Judge’s Lakeview Commons decision critical of South Tahoe

By Kathryn Reed

South Lake Tahoe officials and the City Council were given a written reprimand by the judge overseeing the Lakeview Commons contract dispute.

El Dorado County Superior Court Judge Steve Bailey issued his written opinion of the case Nov. 1. Though the outcome does not alter the decision rendered in court last month, the 30-page document explains why he sided with plaintiffs Clark & Sullivan.

The construction firm sued to have work at Lakeview Commons stopped under the belief the bid was unfairly awarded to Reeve-Knight Construction.

No one is smiling about Lakeview Commons today like ex-City Manager Dave Jinkens, center, and Councilmembers Bruce Grego and Kathay Lovell were in August. Photo/Kathryn Reed

No one is smiling about Lakeview Commons today like ex-City Manager Dave Jinkens, center, and Councilmembers Bruce Grego and Kathay Lovell were in August. Photo/Kathryn Reed

The court document is a blow-by-blow recount of how city staff practically held Reeve-Knight’s hand to get the documents in proper order. That isn’t allowed. Despite much of this coming out during two summer City Council meetings, all but Councilman Jerry Birdwell agreed to go forward with awarding RKC the bid.

The judge’s decision says, “The city acted arbitrarily and capriciously and abused its discretion by accepting a bid that was non-responsive on its face and that material and substantially deviated from the invitation for bids and bid documents. The city further abused its discretion by allowing RKC to revise its bid after the bids were opened; by assisting RKC in correcting the bid irregularity; by providing an opportunity for RKC to withdraw its bid without penalty; by designating specialty items after bid opening; and, by waiving a material element of the bid and awarding the contract to RKC.”

The court points out how allowing the contractor to change its bid violates Public Contract Code.

Now the city is essentially at square one, with the fall building season having been wasted. The original plan was for the foundation of the boathouse to be completed by Oct. 15 and framing to be done this winter. Construction was to be done in July. No date has been given for when Lakeview Commons might be something other than an unusable fenced off area.

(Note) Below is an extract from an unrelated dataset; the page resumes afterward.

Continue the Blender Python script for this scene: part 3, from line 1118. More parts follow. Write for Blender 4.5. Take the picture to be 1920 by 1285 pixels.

RKC will only get paid for the cost of work done, no profit, per state law.

The judge’s decision can be appealed within 60 days of being issued.

The city’s options per court order are to either award the bid to Clark & Sullivan or start the bid process all over.

“From our perspective there is no urgency to the matter,” City Attorney Patrick Enright said when asked if the sitting council will make the decision or if the one sworn in Dec. 14 will pick up the pieces.

The current council meets again Nov. 16 and has a special meeting set for Nov. 30. (The latter is to approve the reconfiguration of Redevelopment Area 2 per the city and county’s negotiated deal.) Lakeview could be on one of those agendas.

Enright would not commit to which council is definitively going to handle the Lakeview mess.

With construction not able to resume until May per Tahoe Regional Planning Agency rules of not being able to move dirt in the basin between Oct. 15 and May 1, the bid process could resume after the start of the year on the multi-million dollar project to transform El Dorado Beach from a rundown area to a showcase for the city.